____ Data to process
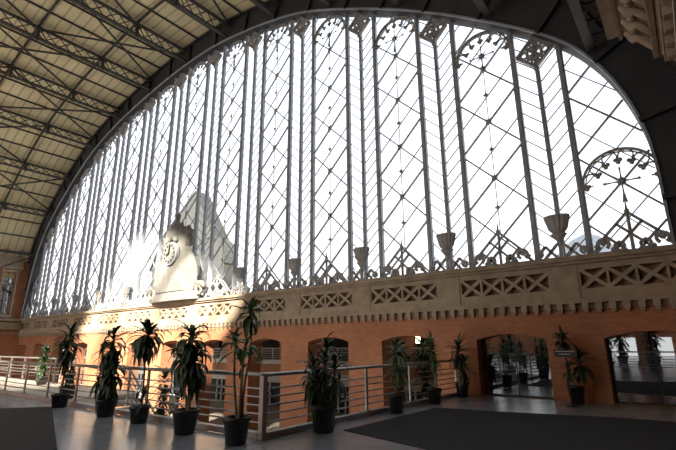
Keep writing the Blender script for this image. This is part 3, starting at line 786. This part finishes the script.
plant('potted_shrub', -22.1, 7.8, .24, .34, [(0,0,1.3,0,0,[(1.35,40,.5,.08,-.9,1.4,.4,.2),(1.0,34,.5,.08,-1,1,.4,.22),(.7,24,.45,.08,-1,1,.3,.22)])],
      'small leafy shrub in a black pot on the sunlit pale landing at the far left', lm='leaf', seed=15, group=None)
# plants on the lower floor, in front of the facade openings
for i, (x, y, s_, lb) in enumerate([(-18.6,13.2,1.0,'leftmost of the green shrubs on the lower floor by the facade'),(-14.9,13.1,.8,'dark shrub on the lower floor below the railing corner'),(-12.2,13.3,1.0,'dark shrub on the lower floor behind the bushy narrow-leaved dracaena')]):
    plant('potted_shrub', x, y, .28, .45, [(0,0,1.5*s_,0,0,[(1.55*s_,40,.6,.09,-.8,1.4,.5,.22),(1.1*s_,34,.6,.09,-.9,1,.4,.25)])], lb, z0=LOW, seed=20+i, lm='leaf', base_leaves=18, group='shrubs on the lower floor')

# ------------------------------------------------------------------ sign stand on the pier
sg = empty('sign_stand', (-2.75, 13.05, 0), label='thin dark sign stand with a small horizontal panel before the brick pier', category='sign')
b = MB(); b.lathe((-2.75,13.05,0), [(.16,0),(.16,.015),(.03,.03)], 20); b.build('base', M['black'], sg)
b = MB(); b.tube([(-2.75,13.05,.02),(-2.75,13.05,1.28)], .015, 8); b.build('pole', M['black'], sg)
b = MB(); b.box(-3.02, -2.48, 13.02, 13.05, 1.2, 1.38); sp_ = b.build('panel', M['black'], sg)
b = MB(); b.box(-2.98, -2.52, 13.012, 13.02, 1.33, 1.345); b.box(-2.9,-2.62,13.012,13.02,1.26,1.275); b.build('pale_stripe', M['white'], sp_)

# ------------------------------------------------------------------ hall behind the viewpoint, seen in the dark door glass
r4 = empty('railing', (-2, -1.2, 0), label='steel railing behind the viewpoint, seen only mirrored in the right doorway glass', category='railing')
b = MB(); b.tube([(-6,-1.2,HR),(1.2,-1.2,HR)], .036, 8); b.build('handrail', M['rail'], r4)
for z in (.24,.38,.52,.66,.80):
    b = MB(); b.tube([(-6,-1.2,z),(1.2,-1.2,z)], .018, 6); b.build('rail_bar', M['rail'], r4)
for i in range(5):
    x = -6+i*1.78; b = MB(); b.box(x-.03,x+.03,-1.23,-1.17,0,HR); b.build('post', M['rail'], r4)
for i,(x,y,lb) in enumerate([(-4.3,-2.4,'tall dark dracaena behind the mirrored railing, left one in the doorway glass'),(-2.2,-3.0,'broad dark dracaena behind the mirrored railing, middle one in the doorway glass'),(-.4,-2.3,'dark dracaena behind the mirrored railing, right one in the doorway glass')]):
    plant('potted_dracaena', x, y, .26, .45, [(0,0,2.0,.05,0,[(2.1,34,.7,.09,-.9,1.4,.3,.26),(1.6,30,.6,.09,-1.2,.9,.4,.3),(1.1,26,.6,.09,-1.2,.9,.4,.3)])], lb, seed=40+i, group=None)
for i, x in enumerate((-6.5,-2.9,.4)):
    b = MB(); b.box(x-.45,x+.45,-9.4,-8.5,0,5); b.box(x-.55,x+.55,-9.5,-8.4,5,5.3); b.box(x-.55,x+.55,-9.5,-8.4,0,.3)
    o = b.build('brick_column', M['brick']); o['label'] = 'brick column at the back of the hall behind the viewpoint, %s of three' % ('leftmost','middle','rightmost')[i]; o['category'] = 'column'
for i in range(5):
    plant('potted_shrub', -9.0+i*2.1, -13+.6*(i%2), .4, .5, [(0,0,3.0,.05,0,[(3.1,40,1.0,.14,-1,1.3,.6,.25),(2.2,40,1.0,.14,-1.2,1,.6,.25),(1.3,34,.9,.14,-1.2,1,.5,.25)])], 'tall dark shrub in the mirrored hall behind the brick columns, %s of five' % ('leftmost','second','middle','fourth','rightmost')[i], seed=60+i, group='shrubs at the back of the hall')
# lamp and greenery of the gallery seen through the opening beside the end of the railing
for i,(x,y,lb) in enumerate([(-16.4,27.5,'leafy plant in the gallery seen through the opening left of the doorways, left one'),(-14.6,27.9,'leafy plant in the gallery seen through the opening left of the doorways, middle one'),(-12.8,27.4,'leafy plant in the gallery seen through the opening left of the doorways, right one')]):
    plant('potted_shrub', x, y, .4, .6, [(0,0,5.0,.05,0,[(5.3,30,1.2,.16,-.9,1.4,.6,.22),(4.3,30,1.2,.16,-1,1,.6,.25),(3.2,30,1.2,.16,-1,1,.6,.25)])], lb, z0=LOW, seed=50+i, group=None)
em = bpy.data.materials.new('lamp_glow'); em.use_nodes = True; pb = em.node_tree.nodes['Principled BSDF']
pb.inputs['Emission Color'].default_value = (1,.86,.55,1); pb.inputs['Emission Strength'].default_value = 5
lp = empty('wall_lamp', (-16.0, 29.9, 1.9), label='small glowing wall lamp seen through the opening beside the railing end', category='lamp')
b = MB(); b.box(-16.15,-15.85,29.7,29.9,1.6,2.2); b.build('lamp_glass', em, lp)
b = MB(); b.box(-16.3,-15.7,29.66,29.95,2.2,2.27); b.box(-16.3,-15.7,29.66,29.95,1.53,1.6); b.box(-16.05,-15.95,29.9,34.0,1.85,1.95); b.build('lamp_frame', M['black'], lp)
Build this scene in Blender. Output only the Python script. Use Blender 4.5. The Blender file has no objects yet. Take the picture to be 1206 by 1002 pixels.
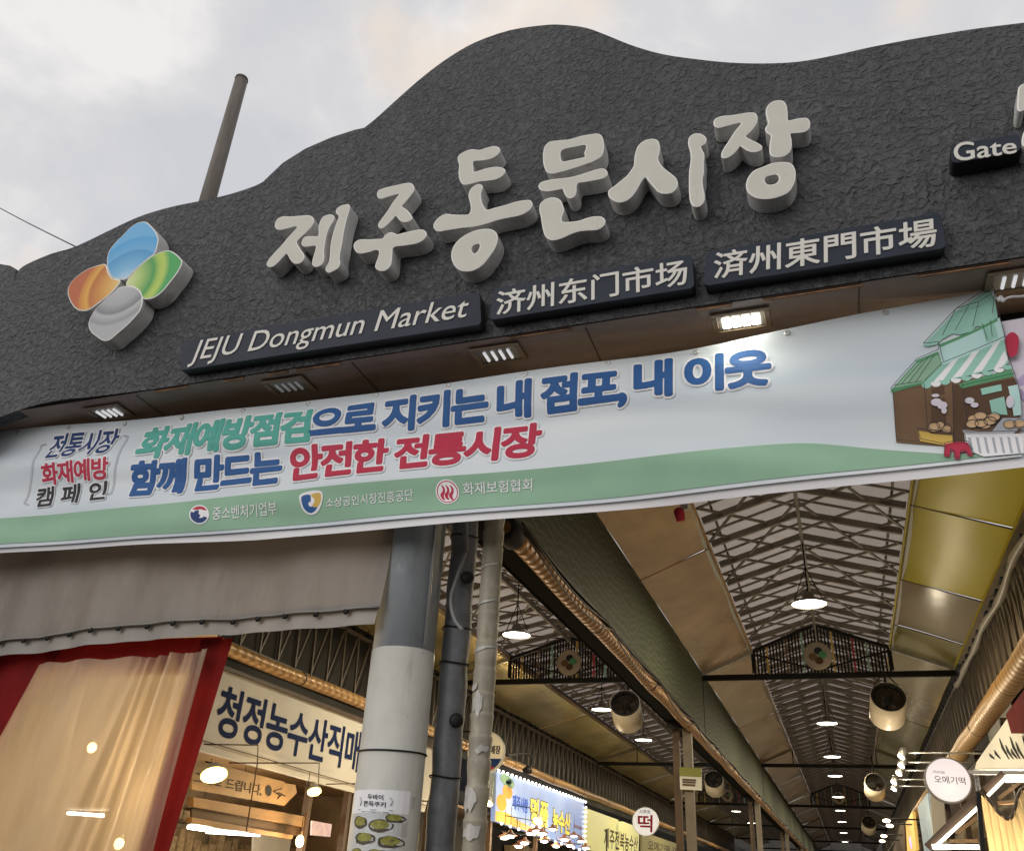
import bpy, bmesh, math, random
from mathutils import Vector, Matrix, geometry
from mathutils import noise as mnoise
R = math.radians
random.seed(7)
scene = bpy.context.scene
COL = scene.collection

# ------------------------------------------------------------------ camera
CH = 1.6
FPX, CX, CY, WPX, HPX = 1020.0, 603.0, 501.0, 1206.0, 1002.0
SX = Vector((0.94364295, -0.11092325, -0.31182369))   # world X in camera axes (x right, y down, z forward)
SY = Vector((0.32714207, 0.45540125, 0.82800227))
SZ = Vector((0.0501602, -0.88334916, 0.46602384))
cam_data = bpy.data.cameras.new("camera")
cam = bpy.data.objects.new("camera", cam_data)
COL.objects.link(cam)
m = Matrix(((SX.x, -SX.y, -SX.z, 0), (SY.x, -SY.y, -SY.z, 0), (SZ.x, -SZ.y, -SZ.z, CH), (0, 0, 0, 1)))
cam.matrix_world = m
cam_data.sensor_fit = 'HORIZONTAL'
cam_data.sensor_width = 36.0
cam_data.lens = 36.0 * FPX / WPX
cam_data.clip_start = 0.05
cam_data.clip_end = 3000
scene.camera = cam

# ------------------------------------------------------------------ sky, sun, exposure
SUN_EL, SUN_AZ = 20.0, 205.0
w = bpy.data.worlds.new("World"); scene.world = w; w.use_nodes = True
wn, wl = w.node_tree.nodes, w.node_tree.links
wn.clear()
wo = wn.new('ShaderNodeOutputWorld'); bg = wn.new('ShaderNodeBackground'); bg.inputs['Strength'].default_value = 0.097
sky = wn.new('ShaderNodeTexSky'); sky.sky_type = 'NISHITA'; sky.sun_disc = False
sky.sun_elevation = R(SUN_EL); sky.sun_rotation = R(SUN_AZ)
tc = wn.new('ShaderNodeTexCoord')
mp = wn.new('ShaderNodeMapping'); mp.inputs['Scale'].default_value = (1.2, 1.2, 1.5); mp.inputs['Rotation'].default_value = (0.2, 0.3, 0.5)
n1 = wn.new('ShaderNodeTexNoise'); n1.inputs['Scale'].default_value = 3.4; n1.inputs['Detail'].default_value = 7; n1.inputs['Roughness'].default_value = 0.55; n1.inputs['Distortion'].default_value = 0.25
r1 = wn.new('ShaderNodeValToRGB')
r1.color_ramp.elements[0].position = 0.36; r1.color_ramp.elements[0].color = (7.0, 7.05, 7.4, 1)
r1.color_ramp.elements[1].position = 0.62; r1.color_ramp.elements[1].color = (9.9, 9.6, 9.4, 1)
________
Between the line with "Build this scene" and the line with "COL = scene.collection", ends included, lies the span to copy exactly; copy nothing else and leave out the pictures.

Build this scene in Blender. Output only the Python script. Use Blender 4.5. The Blender file has no objects yet. Take the picture to be 1206 by 1002 pixels.
import bpy, bmesh, math, random
from mathutils import Vector, Matrix, geometry
from mathutils import noise as mnoise
R = math.radians
random.seed(7)
scene = bpy.context.scene
COL = scene.collection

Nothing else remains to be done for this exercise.